>> START Dataset extract
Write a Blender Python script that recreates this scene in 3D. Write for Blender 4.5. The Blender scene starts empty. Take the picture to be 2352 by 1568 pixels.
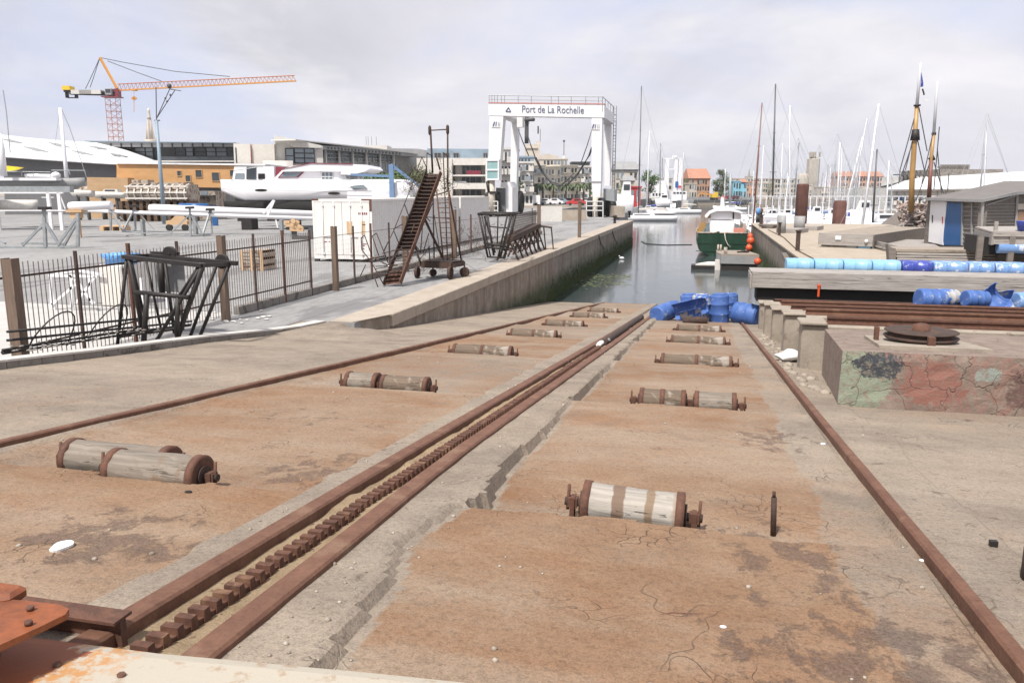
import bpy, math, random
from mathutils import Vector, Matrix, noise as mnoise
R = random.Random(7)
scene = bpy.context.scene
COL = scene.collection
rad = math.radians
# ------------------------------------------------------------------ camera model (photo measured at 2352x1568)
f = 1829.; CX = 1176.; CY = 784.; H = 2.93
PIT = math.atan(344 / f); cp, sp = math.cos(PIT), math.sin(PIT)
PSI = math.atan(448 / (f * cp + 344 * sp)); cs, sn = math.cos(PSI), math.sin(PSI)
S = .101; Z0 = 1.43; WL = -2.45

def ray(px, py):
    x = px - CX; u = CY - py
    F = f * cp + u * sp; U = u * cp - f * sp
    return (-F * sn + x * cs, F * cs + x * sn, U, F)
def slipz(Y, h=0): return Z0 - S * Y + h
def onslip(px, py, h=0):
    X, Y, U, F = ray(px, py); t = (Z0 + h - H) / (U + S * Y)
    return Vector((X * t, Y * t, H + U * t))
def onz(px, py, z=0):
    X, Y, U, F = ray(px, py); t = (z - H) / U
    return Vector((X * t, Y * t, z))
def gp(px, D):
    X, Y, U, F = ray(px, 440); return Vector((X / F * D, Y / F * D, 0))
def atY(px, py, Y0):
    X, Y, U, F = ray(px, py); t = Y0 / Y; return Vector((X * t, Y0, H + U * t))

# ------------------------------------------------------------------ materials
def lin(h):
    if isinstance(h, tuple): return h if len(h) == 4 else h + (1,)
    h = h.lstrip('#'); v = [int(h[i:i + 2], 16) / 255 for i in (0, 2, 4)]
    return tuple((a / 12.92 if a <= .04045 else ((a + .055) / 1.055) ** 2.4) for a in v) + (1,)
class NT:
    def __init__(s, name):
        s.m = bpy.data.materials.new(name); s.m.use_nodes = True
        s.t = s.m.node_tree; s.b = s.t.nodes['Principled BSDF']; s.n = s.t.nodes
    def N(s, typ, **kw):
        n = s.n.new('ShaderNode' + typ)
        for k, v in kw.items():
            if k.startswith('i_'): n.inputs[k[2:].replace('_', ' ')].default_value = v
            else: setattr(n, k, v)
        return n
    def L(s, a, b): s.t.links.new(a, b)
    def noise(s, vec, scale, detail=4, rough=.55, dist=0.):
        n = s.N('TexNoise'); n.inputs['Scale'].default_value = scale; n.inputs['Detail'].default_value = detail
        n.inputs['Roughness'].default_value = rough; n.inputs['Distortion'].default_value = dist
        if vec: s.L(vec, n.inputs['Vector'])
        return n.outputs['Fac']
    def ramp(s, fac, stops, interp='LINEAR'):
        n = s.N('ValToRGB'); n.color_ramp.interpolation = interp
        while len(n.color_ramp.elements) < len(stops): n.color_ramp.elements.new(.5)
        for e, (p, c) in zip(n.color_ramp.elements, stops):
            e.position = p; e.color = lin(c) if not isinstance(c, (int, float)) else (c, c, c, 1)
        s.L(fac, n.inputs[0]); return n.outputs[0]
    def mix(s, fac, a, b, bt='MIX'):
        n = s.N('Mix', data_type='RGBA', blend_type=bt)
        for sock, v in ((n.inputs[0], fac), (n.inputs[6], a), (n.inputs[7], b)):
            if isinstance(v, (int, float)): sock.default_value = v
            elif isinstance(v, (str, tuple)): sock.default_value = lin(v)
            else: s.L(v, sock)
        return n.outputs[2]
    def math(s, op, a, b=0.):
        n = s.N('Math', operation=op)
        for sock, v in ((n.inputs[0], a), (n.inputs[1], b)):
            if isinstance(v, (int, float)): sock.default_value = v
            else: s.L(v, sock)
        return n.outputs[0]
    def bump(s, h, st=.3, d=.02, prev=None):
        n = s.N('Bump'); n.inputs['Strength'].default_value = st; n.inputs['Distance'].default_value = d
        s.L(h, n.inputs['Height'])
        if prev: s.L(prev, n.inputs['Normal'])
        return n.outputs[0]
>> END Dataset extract
#### The problem:
Retype the data above exactly; pictures are not part of the copy.

#### Finished answer:
Write a Blender Python script that recreates this scene in 3D. Write for Blender 4.5. The Blender scene starts empty. Take the picture to be 2352 by 1568 pixels.
import bpy, math, random
from mathutils import Vector, Matrix, noise as mnoise
R = random.Random(7)
scene = bpy.context.scene
COL = scene.collection
rad = math.radians
# ------------------------------------------------------------------ camera model (photo measured at 2352x1568)
f = 1829.; CX = 1176.; CY = 784.; H = 2.93
PIT = math.atan(344 / f); cp, sp = math.cos(PIT), math.sin(PIT)
PSI = math.atan(448 / (f * cp + 344 * sp)); cs, sn = math.cos(PSI), math.sin(PSI)
S = .101; Z0 = 1.43; WL = -2.45

def ray(px, py):
    x = px - CX; u = CY - py
    F = f * cp + u * sp; U = u * cp - f * sp
    return (-F * sn + x * cs, F * cs + x * sn, U, F)
def slipz(Y, h=0): return Z0 - S * Y + h
def onslip(px, py, h=0):
    X, Y, U, F = ray(px, py); t = (Z0 + h - H) / (U + S * Y)
    return Vector((X * t, Y * t, H + U * t))
def onz(px, py, z=0):
    X, Y, U, F = ray(px, py); t = (z - H) / U
    return Vector((X * t, Y * t, z))
def gp(px, D):
    X, Y, U, F = ray(px, 440); return Vector((X / F * D, Y / F * D, 0))
def atY(px, py, Y0):
    X, Y, U, F = ray(px, py); t = Y0 / Y; return Vector((X * t, Y0, H + U * t))

# ------------------------------------------------------------------ materials
def lin(h):
    if isinstance(h, tuple): return h if len(h) == 4 else h + (1,)
    h = h.lstrip('#'); v = [int(h[i:i + 2], 16) / 255 for i in (0, 2, 4)]
    return tuple((a / 12.92 if a <= .04045 else ((a + .055) / 1.055) ** 2.4) for a in v) + (1,)
class NT:
    def __init__(s, name):
        s.m = bpy.data.materials.new(name); s.m.use_nodes = True
        s.t = s.m.node_tree; s.b = s.t.nodes['Principled BSDF']; s.n = s.t.nodes
    def N(s, typ, **kw):
        n = s.n.new('ShaderNode' + typ)
        for k, v in kw.items():
            if k.startswith('i_'): n.inputs[k[2:].replace('_', ' ')].default_value = v
            else: setattr(n, k, v)
        return n
    def L(s, a, b): s.t.links.new(a, b)
    def noise(s, vec, scale, detail=4, rough=.55, dist=0.):
        n = s.N('TexNoise'); n.inputs['Scale'].default_value = scale; n.inputs['Detail'].default_value = detail
        n.inputs['Roughness'].default_value = rough; n.inputs['Distortion'].default_value = dist
        if vec: s.L(vec, n.inputs['Vector'])
        return n.outputs['Fac']
    def ramp(s, fac, stops, interp='LINEAR'):
        n = s.N('ValToRGB'); n.color_ramp.interpolation = interp
        while len(n.color_ramp.elements) < len(stops): n.color_ramp.elements.new(.5)
        for e, (p, c) in zip(n.color_ramp.elements, stops):
            e.position = p; e.color = lin(c) if not isinstance(c, (int, float)) else (c, c, c, 1)
        s.L(fac, n.inputs[0]); return n.outputs[0]
    def mix(s, fac, a, b, bt='MIX'):
        n = s.N('Mix', data_type='RGBA', blend_type=bt)
        for sock, v in ((n.inputs[0], fac), (n.inputs[6], a), (n.inputs[7], b)):
            if isinstance(v, (int, float)): sock.default_value = v
            elif isinstance(v, (str, tuple)): sock.default_value = lin(v)
            else: s.L(v, sock)
        return n.outputs[2]
    def math(s, op, a, b=0.):
        n = s.N('Math', operation=op)
        for sock, v in ((n.inputs[0], a), (n.inputs[1], b)):
            if isinstance(v, (int, float)): sock.default_value = v
            else: s.L(v, sock)
        return n.outputs[0]
    def bump(s, h, st=.3, d=.02, prev=None):
        n = s.N('Bump'); n.inputs['Strength'].default_value = st; n.inputs['Distance'].default_value = d
        s.L(h, n.inputs['Height'])
        if prev: s.L(prev, n.inputs['Normal'])
        return n.outputs[0]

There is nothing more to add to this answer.